Probablemente, como muchos otros en el conjunto del país, fue construido en el periodo safávida, y estaría techado; igual que el de la cercana Kerman, o el de Shiraz, o el de la luminosa Isfahan. Además, Bam era famosa en todo el mundo islámico por sus excelentes tejidos. Aquí se comerciaba en telas, especias y dátiles.
MEZQUITAS, BAZARES, PALACIOS…
Al vagar por estas calles vacías, donde sólo resuenan los propios pasos y el aleteo fugaz de alguna paloma, se llega a lugares donde la vida surgió a orillas del desierto. Aquí los almacenes de los comerciantes, allá los baños públicos, en algún lugar un pozo. Uno de ellos se encuentra junto a la mezquita del Viernes, que se erigió hace más de mil años y se restauró en numerosas ocasiones antes de su abandono definitivo. Y sin embargo, no fue más que uno de los muchos templos que, al correr de los siglos, se han construido en este mismo lugar. Probablemente la mezquita se levantara sobre los cimientos de un templo zoroástrico, en el que se mantenía viva la llama del fuego eterno. La llama y sus guardianes no se han desvanecido del todo y en Yazd, a unos centenares de kilómetros, se concentra una de las comunidades más importantes de los seguidores de Zoroastro, que predicó la primera religión monoteísta de la historia.
Junto a la mezquita del Viernes hay un grupo de estructuras unidas que se compone de una gran casa con baño privado, una escuela, un hosseinieh -el lugar de los lamentos- y una tumba, la única que existe en toda la ciudadela. Es la de Mirza Naiim, un astrónomo y poeta místico que vivió hace tres siglos. El paseo por la vida de antaño lleva a pasar por el zoorjaneh, el gimnasio, o por el caravasar, o por el bazar judío, en el que se comerciaba con las mejores telas. Todavía hay puertas con dos llamadores, uno para los hombres y otro para las mujeres, como en otras ciudades de Irán.
Dominando la ciudad surge la gran fortaleza, rodeada por otro anillo de murallas. Allí están los establos -construidos alrededor de un estanque, donde se mimaban más de doscientos caballos-, la prisión, los barracones del ejército, una sala en la que resuena el eco de una forma extraordinaria.
Y el palacio, conocido con el sugestivo nombre de Charfasl, “las Cuatro Estaciones“, desde donde se gobernaba todo el oasis. Se le llamó así porque -era fama- en estas alturas el viento soplaba de una dirección diferente en cada época del año.

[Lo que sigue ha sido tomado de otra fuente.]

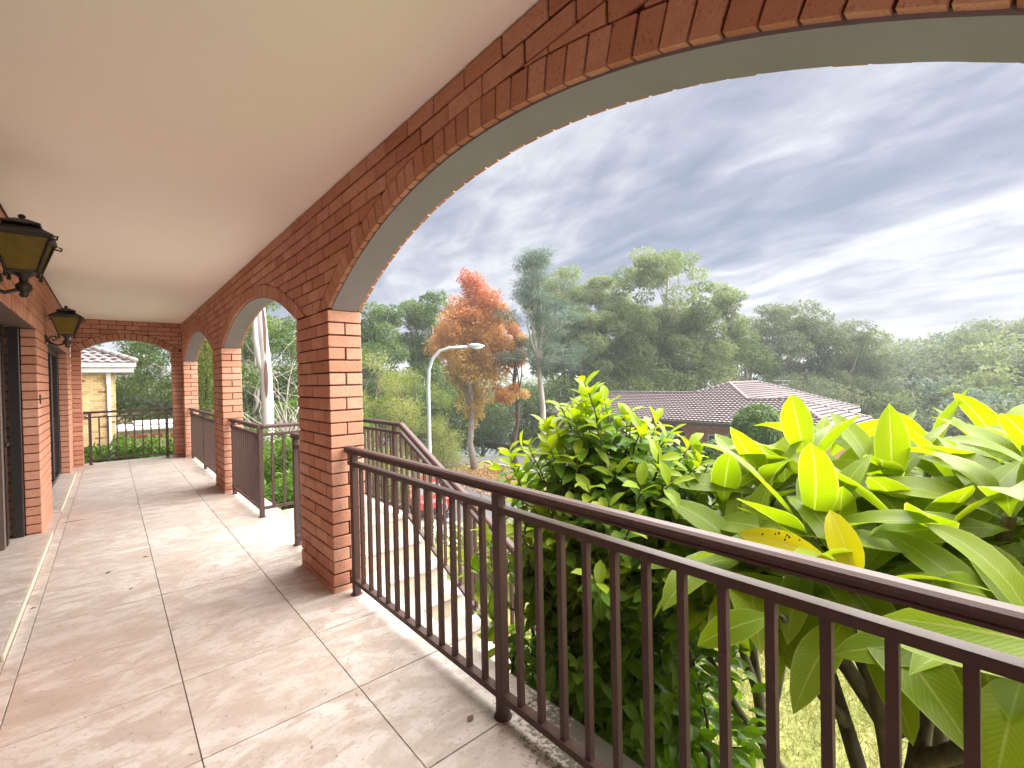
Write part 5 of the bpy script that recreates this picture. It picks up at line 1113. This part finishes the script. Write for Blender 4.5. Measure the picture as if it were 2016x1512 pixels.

Hay que subir por un laberinto de pasadizos hechos de barro a través de estancias en las que flota el polvo del tiempo y del desierto. Hasta la torre de observación. Asomándose a la última terraza, cuando cae la tarde y desaparece la neblina del mediodía, el horizonte se ensancha y se domina una vasta extensión de desierto. Se distingue la estructura de un yajdan, en el que se guardaba la nieve del invierno para disponer de agua fresca en verano. Al lado de la muralla, el gran palmeral -invisible desde dentro de la ciudad-, afamado por sus dátiles azucarados, sería en tiempos el jardín del Edén de las caravanas cansadas y sedientas. Se dice que hay un pasadizo subterráneo desde la fortaleza hasta algún lugar escondido, lo que permitiría la huida en caso de necesidad. O tal vez sirviera sólo para acercarse al vergel que brota en el corazón del desierto.
LA TRAGEDIA LLEGA A BAM
Desgraciadamente, este texto que publicó un buen amigo mío con motivo de su visita a Persia en abril de 1986 quedó obsoleto. La madrugada del 26 de diciembre de 2003 el suelo temblaba en la región con un seísmo 6,6 en la escala de Ritcher, que se llevaría a miles de muertos y heridos, y convertía en escombros una de las ciudades de adobe más grandes y extraordinarias del mundo. Las maravillosas construcciones de barro quedaban en pocos segundos convertidas en montones de barro. Las autoridades iraníes prometieron reconstruir la ciudadela. La UNESCO ha colaborado en la reconstrucción de la ciudad. Actualmente la ciudadela está reconstruida casi en su totalidad.